Pasalnya, dikatakan oleh Gurubesar Hukum Internasional UI, Hikmahanto Juwana, persoalan Palestina tidak semata masalah hukum, namun juga berkaitan dengan politik internasional, sosial, dan bahkan ekonomi.
"Kalau kita berbicara Palestina untuk menjadi negara merdeka, maka ada bayang-bayang Amerika Serikat bagi penyelesaian bagi bangsa Palestina," ujarnya dalam webinar ICC Jakarta dan IJABI pada Kamis (21/5).
"Kalau kita lihat AS, kita juga harus lihat di dalamnya ada dua partai yang saling berkompetisi untuk memperebutkan kekuasaan, yaitu Demokrat dan Republik," tambahnya.
Jika AS dipimpin oleh Republik, pada dasarnya akan lebih agresif seperti saat ini ketika dipimpin oleh Donald Trump. Misalnya dengan memindahkan kedutaannya ke Yerusalem yang menyalahi resolusi Dewan Keamanan PBB dan pandangan masyarakat internasional.
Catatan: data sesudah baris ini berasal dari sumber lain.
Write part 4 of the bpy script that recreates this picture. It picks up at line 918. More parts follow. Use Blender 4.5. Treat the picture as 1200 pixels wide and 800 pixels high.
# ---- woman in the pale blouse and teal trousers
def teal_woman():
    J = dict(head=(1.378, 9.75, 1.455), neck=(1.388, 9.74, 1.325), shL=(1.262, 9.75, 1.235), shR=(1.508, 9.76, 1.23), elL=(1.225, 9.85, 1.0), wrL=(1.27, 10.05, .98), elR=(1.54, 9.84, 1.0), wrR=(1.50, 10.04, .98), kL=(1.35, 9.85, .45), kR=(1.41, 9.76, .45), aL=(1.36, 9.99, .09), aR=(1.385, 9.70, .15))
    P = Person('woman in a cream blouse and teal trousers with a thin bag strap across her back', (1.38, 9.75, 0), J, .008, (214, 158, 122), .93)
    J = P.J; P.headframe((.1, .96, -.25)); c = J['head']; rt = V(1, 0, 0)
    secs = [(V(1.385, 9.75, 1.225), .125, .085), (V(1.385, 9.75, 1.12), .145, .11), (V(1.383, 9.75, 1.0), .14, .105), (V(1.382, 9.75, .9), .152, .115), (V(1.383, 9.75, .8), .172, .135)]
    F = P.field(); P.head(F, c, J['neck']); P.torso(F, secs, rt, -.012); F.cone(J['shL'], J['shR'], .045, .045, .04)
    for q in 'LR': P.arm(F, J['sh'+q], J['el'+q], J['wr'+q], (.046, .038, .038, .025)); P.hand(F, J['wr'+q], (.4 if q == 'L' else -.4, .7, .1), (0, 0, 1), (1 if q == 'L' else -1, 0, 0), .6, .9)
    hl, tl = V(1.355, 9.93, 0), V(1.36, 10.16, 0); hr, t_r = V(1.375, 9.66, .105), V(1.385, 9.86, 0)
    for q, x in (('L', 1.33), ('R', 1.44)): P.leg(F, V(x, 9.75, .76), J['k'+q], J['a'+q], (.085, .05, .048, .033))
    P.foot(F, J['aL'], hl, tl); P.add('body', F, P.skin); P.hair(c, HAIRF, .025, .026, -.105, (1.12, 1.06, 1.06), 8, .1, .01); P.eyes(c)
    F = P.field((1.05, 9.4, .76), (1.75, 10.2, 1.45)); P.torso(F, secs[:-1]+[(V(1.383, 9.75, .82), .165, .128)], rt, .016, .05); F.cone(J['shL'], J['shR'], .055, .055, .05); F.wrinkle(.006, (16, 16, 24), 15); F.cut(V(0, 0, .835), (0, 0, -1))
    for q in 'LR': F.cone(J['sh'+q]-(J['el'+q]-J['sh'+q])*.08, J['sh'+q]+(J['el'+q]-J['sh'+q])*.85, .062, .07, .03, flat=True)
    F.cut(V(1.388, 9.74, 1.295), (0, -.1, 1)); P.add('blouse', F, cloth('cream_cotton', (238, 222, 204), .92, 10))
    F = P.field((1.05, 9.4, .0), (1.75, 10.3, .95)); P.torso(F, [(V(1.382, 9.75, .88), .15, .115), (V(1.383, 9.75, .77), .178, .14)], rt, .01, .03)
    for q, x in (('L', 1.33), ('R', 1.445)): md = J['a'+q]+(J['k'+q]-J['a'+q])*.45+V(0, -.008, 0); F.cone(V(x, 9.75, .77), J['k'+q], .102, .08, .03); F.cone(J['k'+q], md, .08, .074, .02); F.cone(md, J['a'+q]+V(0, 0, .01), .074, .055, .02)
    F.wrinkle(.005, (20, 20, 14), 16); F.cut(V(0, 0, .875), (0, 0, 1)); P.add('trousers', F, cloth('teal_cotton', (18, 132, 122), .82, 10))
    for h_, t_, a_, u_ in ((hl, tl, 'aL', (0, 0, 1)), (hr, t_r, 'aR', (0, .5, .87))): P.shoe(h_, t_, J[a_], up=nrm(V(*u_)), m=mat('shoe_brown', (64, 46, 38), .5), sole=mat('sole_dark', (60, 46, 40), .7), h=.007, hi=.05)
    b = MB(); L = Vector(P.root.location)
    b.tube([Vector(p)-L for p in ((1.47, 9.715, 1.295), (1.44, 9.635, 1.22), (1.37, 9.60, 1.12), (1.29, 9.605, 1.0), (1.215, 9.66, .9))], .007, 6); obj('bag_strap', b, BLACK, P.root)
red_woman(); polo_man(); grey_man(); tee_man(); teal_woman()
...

Meski begitu, Hikmahanto mengungkapkan, baik Demokrat maupun Republik akan tetap mendukung Israel sebagai sebuah negara.
Selain itu, masalah Palestina juga diperburuk dengan pecahnya persatuan internal, dengan adanya Fatah dan Hamas, serta lemahnya soliditas Organisasi Kerjasama Islam (OKI).
"Seandainya OKI ini solid, maka bisa saja jadi kekuatan penanding bagi kekuatan-kekuatan seperti AS. Sayangnya menurut saya, soliditas OKI masih cair dan belum terbentuk," ujar Rektor Universitas Jenderal Achmad Yani tersebut.
"Dan kalau terbentuk, ada tangan-tangan yang kita tidak tahu dari mana muncul untuk memecah belah soliditas Islam,
devide et impera (politik pecah belah)," imbuhnya.
Indonesia sendiri, dijelaskan oleh Hikmahanto, sejak awal berdiri, selalu memperjuangkan rakyat Palestina. Alasan tersebut sesuai dengan UUD 1945 dan sebagai negara dengan mayoritas muslim terbesar di dunia.
Namun, karena posisi eknomi maupun militer yang tidak sebanding, maka Indonesia tidak bisa berbuat banyak.